I didn’t quite get to cuddle a tiger kitten, but we followed its daddy’s huge paw prints until we could hear him crunching bones a few trees away. We got closer and closer until… with a massive bound he leapt away deep into the forest. We were this close (my hands are hardly apart), and it was still warm where he’d been lying, with fresh blood and chewed up deer bone. Very exciting.

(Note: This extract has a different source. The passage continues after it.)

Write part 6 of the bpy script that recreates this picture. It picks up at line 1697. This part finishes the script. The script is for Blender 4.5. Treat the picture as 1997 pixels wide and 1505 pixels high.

A couple of hours later, after following rhino prints through through the forest, we came across the triceratops himself. Oh my god, he was huge! I scrambled up a tree for a closer look and it was pretty scary: they have poor eyesight but acute hearing and he had definitely heard us. He turned and came to within 5 feet of us. I was scared for nick and Siteram, our guide, because they were on the ground. We all stood perfectly still while days and weeks passed and he recommenced stuffing his vast hoary face with leaves and branches. I ventured to take a few snaps and he heard us again. He moved closer and Nick made to run off, but then, like a souped-up truck he turned and sped off, crashing through the jungle with a bone-reverberating snort. High on adrenaline and shaky, Nick, Siteram and I continued our 10-hour trek. It was a beautiful day with wonderful sights, but nothing topped the morning adventure.
Like the Tharu people of the region, the animals of Bardiya National Park are suffering effects of climate change, directly and indirectly. The erratic monsoon season of the last few years has caused flooding and erosion to worsen and arrive at the ‘wrong’ times, and warmer temperatures have started to alter the migration patterns of many animals – those travelling from India seeking cooler climes have to go further north in the park and up the hills to find congenial temperatures, and the land availability there is limited. And they are impacted indirectly, because subsistence farmers whose crops fail turn to the forest’s resources to avoid starvation.
Of course climate change is only one part of the complex set of factors threatening the park’s animals – poaching is still widespread and the army has no resources (lacking even fuel for their patrol cars) to prevent it. A rhino horn goes for $50,000 on the open market, although the local scout who secures it will only get $200. Actually, $50,000 would do us nicely… Nick, get your gun!